▸ Information given:
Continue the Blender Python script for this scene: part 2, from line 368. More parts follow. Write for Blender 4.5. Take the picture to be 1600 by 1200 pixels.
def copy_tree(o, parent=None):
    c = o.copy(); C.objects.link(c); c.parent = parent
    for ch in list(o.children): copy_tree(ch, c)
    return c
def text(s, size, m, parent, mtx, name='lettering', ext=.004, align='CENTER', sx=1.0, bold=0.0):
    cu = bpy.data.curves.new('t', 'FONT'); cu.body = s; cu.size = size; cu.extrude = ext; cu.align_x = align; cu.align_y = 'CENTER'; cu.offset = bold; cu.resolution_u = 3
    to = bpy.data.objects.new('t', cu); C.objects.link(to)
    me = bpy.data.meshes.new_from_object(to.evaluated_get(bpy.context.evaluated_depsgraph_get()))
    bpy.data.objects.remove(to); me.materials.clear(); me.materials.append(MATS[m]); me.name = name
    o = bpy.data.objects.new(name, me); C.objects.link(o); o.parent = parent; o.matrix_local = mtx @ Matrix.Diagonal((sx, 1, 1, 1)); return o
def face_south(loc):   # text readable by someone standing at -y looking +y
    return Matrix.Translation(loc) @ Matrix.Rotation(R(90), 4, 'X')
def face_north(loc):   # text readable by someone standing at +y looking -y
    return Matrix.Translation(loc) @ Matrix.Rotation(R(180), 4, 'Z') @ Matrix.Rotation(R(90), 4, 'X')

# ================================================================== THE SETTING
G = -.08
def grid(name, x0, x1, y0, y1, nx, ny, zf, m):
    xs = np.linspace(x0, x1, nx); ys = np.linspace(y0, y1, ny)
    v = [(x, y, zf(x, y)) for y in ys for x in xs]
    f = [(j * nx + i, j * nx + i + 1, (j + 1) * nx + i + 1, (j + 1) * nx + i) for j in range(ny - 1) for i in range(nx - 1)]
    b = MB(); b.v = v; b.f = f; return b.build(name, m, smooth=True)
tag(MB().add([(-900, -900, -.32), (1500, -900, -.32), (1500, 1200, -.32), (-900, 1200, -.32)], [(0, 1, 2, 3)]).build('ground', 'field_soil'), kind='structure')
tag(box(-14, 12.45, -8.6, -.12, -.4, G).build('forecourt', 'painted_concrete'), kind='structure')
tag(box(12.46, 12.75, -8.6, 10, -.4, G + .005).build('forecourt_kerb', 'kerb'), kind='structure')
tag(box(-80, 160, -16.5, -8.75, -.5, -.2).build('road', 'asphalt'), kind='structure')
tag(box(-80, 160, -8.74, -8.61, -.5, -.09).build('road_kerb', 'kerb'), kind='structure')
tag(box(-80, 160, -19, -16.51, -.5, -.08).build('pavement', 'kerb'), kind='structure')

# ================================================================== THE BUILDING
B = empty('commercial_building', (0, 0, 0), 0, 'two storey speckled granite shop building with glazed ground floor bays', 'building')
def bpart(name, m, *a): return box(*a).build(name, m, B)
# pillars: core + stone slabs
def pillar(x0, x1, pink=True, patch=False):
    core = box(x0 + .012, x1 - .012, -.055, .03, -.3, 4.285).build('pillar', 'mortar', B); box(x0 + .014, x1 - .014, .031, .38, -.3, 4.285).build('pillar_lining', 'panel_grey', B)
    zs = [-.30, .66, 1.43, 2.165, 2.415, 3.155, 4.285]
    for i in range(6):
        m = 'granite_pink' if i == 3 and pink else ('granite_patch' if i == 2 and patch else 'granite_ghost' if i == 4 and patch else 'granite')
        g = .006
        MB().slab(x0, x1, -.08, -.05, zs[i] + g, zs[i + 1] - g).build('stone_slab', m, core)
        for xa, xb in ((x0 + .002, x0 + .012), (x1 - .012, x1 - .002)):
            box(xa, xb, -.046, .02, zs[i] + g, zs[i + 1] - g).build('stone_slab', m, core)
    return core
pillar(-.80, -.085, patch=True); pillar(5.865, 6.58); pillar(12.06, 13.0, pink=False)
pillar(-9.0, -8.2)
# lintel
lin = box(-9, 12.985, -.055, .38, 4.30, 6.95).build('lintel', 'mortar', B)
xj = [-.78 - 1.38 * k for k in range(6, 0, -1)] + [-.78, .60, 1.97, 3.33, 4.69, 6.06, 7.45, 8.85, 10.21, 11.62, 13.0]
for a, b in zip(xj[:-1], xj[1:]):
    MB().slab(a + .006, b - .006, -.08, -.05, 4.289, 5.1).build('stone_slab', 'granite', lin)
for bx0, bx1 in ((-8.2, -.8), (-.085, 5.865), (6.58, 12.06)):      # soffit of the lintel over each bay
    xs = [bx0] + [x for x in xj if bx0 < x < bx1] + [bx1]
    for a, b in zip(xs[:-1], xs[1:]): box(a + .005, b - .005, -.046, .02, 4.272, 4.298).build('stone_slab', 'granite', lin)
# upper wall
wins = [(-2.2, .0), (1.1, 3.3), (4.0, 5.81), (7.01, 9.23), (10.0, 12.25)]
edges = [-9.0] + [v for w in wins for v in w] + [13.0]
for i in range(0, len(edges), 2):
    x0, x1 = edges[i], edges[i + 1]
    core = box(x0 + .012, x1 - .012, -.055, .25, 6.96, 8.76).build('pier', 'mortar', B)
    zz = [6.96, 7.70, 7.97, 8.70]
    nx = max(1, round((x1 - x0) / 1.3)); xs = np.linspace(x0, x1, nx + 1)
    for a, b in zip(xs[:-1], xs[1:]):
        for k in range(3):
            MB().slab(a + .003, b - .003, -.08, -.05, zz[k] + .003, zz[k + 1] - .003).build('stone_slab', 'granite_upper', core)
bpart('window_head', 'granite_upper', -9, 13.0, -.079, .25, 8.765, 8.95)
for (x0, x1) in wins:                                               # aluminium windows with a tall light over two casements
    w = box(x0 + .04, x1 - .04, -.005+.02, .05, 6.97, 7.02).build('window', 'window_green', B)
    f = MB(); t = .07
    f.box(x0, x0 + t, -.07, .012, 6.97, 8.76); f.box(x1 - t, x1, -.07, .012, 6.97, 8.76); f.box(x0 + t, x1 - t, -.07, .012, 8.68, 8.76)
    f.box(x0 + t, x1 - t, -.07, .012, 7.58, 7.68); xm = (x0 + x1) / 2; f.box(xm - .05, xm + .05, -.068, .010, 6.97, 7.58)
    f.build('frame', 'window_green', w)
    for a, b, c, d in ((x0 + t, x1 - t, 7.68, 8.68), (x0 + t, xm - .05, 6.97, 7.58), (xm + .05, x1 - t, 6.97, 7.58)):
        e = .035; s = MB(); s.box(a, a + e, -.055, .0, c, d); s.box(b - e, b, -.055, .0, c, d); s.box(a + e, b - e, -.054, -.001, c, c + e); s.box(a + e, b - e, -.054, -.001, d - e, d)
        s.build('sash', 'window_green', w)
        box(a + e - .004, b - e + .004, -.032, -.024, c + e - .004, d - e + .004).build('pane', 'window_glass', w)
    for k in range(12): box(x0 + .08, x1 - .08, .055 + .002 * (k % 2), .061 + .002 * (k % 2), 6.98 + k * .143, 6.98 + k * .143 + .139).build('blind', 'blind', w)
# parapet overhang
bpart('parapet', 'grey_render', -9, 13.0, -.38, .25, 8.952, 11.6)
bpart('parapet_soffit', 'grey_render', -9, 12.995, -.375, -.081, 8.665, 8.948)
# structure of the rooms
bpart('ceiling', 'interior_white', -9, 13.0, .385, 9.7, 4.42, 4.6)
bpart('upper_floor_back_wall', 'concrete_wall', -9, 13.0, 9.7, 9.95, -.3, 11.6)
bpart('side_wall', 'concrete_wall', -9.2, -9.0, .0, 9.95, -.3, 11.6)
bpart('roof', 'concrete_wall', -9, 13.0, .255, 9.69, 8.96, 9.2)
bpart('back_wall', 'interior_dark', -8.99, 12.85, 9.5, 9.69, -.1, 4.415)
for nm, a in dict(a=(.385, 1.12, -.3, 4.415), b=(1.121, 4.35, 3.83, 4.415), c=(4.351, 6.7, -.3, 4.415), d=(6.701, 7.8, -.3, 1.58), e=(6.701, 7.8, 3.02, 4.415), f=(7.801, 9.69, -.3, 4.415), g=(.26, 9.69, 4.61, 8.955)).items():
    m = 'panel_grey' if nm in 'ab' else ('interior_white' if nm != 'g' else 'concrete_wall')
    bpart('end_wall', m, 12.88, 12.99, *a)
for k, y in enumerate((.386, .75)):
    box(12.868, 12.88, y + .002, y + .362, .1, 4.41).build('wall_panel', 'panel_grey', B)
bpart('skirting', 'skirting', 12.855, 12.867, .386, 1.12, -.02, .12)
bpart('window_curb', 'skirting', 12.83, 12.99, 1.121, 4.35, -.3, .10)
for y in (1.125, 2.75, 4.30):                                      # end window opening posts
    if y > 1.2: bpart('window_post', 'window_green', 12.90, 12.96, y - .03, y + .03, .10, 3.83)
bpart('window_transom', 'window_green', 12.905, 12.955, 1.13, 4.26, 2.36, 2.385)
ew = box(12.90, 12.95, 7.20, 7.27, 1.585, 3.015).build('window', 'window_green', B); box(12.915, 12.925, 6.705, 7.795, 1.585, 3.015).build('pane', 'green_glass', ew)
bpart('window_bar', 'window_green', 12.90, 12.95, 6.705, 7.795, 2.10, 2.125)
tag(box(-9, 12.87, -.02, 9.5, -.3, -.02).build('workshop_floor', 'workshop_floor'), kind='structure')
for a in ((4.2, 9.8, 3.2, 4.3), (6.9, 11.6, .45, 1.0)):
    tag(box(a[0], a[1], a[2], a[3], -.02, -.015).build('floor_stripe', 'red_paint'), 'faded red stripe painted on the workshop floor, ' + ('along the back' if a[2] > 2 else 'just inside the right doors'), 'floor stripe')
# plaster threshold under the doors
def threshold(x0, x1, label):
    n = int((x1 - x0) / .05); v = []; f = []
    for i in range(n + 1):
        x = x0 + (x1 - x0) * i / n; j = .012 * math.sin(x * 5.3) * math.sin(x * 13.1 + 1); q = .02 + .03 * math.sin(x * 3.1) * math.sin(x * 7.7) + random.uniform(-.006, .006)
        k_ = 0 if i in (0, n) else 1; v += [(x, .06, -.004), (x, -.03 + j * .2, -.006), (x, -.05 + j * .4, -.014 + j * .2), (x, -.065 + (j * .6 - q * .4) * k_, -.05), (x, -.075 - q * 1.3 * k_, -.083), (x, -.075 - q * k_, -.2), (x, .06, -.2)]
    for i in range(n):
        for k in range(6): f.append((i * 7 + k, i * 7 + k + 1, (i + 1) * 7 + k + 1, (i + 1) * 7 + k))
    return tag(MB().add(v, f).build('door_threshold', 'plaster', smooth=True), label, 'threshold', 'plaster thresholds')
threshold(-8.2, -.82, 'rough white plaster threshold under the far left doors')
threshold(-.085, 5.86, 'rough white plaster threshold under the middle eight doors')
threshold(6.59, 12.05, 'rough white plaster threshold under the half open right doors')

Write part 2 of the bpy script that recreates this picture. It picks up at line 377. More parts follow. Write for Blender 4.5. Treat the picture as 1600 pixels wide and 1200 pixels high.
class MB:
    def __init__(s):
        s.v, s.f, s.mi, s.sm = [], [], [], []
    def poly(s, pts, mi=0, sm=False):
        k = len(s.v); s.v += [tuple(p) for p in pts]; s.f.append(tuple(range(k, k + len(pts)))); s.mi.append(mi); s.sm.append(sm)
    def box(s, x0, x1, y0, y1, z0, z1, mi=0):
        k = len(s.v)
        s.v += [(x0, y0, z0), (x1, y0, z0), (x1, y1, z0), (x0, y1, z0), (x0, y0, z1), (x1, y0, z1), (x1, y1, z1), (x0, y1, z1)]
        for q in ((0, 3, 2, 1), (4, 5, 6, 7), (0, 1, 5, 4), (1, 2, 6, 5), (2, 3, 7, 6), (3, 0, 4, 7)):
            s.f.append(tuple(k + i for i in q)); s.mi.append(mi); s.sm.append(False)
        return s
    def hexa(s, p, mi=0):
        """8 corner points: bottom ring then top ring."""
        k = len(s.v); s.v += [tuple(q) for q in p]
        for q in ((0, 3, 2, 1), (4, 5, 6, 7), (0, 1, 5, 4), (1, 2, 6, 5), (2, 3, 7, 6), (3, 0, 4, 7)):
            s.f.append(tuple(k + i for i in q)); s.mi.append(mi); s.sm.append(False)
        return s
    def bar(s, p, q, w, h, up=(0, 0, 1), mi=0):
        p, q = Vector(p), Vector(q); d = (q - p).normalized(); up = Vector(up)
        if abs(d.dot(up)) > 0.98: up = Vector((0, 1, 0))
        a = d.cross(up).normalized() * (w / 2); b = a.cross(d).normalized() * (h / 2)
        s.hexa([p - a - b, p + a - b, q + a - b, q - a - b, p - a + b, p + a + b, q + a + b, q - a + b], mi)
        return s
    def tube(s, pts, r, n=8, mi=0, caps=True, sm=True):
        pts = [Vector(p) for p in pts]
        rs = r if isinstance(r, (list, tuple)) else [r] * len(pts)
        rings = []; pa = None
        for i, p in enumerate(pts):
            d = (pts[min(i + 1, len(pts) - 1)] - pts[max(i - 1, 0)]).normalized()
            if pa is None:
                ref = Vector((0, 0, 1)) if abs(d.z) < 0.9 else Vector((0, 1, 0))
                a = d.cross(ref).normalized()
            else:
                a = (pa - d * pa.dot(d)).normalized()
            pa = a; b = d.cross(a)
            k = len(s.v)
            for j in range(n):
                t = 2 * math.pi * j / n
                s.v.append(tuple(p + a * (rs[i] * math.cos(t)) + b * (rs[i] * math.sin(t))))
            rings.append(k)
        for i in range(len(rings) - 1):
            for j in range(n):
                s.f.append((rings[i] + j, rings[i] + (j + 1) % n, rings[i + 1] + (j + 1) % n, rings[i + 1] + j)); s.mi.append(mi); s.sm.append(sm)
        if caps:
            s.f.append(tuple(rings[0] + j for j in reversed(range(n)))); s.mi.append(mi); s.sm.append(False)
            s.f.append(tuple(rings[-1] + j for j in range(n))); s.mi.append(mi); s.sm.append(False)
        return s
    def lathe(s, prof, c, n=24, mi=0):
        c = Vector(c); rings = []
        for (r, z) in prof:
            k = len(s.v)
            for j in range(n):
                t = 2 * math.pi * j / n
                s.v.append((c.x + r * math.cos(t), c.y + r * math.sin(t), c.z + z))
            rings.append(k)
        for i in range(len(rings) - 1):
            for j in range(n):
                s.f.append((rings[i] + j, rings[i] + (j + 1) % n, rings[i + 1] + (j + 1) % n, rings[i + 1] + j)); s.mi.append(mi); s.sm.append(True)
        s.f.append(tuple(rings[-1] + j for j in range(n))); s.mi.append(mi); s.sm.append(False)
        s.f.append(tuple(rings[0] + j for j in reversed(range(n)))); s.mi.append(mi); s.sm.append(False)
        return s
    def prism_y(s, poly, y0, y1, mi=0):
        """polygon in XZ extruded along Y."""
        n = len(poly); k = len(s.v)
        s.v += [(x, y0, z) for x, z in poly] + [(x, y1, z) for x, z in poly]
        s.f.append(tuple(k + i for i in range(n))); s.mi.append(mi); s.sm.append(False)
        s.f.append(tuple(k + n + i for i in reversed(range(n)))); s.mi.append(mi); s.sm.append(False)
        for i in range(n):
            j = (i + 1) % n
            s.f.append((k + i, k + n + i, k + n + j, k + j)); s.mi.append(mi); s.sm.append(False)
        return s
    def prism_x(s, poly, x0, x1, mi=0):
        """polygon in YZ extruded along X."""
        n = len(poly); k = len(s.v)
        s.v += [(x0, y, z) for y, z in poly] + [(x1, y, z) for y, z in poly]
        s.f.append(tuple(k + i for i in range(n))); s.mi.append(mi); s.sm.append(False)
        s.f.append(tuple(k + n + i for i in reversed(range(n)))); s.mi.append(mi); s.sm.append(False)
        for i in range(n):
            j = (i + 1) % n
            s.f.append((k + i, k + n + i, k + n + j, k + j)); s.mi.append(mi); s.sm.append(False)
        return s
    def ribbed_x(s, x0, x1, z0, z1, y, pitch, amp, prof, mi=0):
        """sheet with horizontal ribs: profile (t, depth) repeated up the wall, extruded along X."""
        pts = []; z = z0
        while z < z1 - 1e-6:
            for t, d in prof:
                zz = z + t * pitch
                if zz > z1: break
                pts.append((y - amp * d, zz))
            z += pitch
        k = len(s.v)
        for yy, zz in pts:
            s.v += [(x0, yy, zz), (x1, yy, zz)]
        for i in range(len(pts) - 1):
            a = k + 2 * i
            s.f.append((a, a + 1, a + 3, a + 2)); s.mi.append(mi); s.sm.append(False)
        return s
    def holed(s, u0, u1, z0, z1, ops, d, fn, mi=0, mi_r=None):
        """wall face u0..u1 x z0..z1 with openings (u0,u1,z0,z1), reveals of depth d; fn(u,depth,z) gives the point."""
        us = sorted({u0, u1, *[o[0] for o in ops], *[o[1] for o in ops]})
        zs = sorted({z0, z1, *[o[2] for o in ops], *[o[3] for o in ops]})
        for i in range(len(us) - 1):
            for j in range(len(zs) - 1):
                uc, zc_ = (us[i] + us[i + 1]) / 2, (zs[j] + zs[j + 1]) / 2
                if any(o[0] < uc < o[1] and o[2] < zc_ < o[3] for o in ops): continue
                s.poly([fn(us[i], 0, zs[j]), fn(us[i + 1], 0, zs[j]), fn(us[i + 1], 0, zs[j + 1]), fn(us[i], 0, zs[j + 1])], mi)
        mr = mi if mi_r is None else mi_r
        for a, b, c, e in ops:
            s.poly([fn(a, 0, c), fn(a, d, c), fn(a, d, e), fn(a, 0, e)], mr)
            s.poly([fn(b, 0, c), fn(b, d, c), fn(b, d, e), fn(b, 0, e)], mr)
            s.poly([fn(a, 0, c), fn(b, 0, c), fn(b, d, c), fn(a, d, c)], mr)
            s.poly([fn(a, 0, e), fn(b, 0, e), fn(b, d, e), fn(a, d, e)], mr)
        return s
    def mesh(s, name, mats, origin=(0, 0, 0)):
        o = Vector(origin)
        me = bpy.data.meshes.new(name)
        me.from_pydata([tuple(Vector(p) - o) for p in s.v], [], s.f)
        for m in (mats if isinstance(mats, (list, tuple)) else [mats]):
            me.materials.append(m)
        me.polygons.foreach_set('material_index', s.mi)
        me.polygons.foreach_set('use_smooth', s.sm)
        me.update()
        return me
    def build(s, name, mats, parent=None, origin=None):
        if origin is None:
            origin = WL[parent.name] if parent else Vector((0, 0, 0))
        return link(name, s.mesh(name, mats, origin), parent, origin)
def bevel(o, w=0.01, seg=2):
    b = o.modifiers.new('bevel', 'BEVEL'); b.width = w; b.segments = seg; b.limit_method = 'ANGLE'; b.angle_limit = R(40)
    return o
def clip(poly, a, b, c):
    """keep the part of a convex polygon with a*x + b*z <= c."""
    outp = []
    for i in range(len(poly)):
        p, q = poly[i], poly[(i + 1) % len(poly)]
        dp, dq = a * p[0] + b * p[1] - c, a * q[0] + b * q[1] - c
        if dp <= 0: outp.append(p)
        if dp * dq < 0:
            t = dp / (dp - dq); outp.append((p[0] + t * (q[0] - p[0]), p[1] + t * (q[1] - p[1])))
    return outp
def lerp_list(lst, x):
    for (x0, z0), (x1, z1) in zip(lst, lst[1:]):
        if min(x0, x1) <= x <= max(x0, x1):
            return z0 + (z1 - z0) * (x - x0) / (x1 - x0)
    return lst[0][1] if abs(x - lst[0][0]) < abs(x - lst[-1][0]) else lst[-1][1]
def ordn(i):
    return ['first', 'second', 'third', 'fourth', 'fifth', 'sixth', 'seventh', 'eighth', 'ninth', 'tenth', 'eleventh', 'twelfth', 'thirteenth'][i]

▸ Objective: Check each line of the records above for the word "Blender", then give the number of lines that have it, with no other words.

▸ Complete output: 2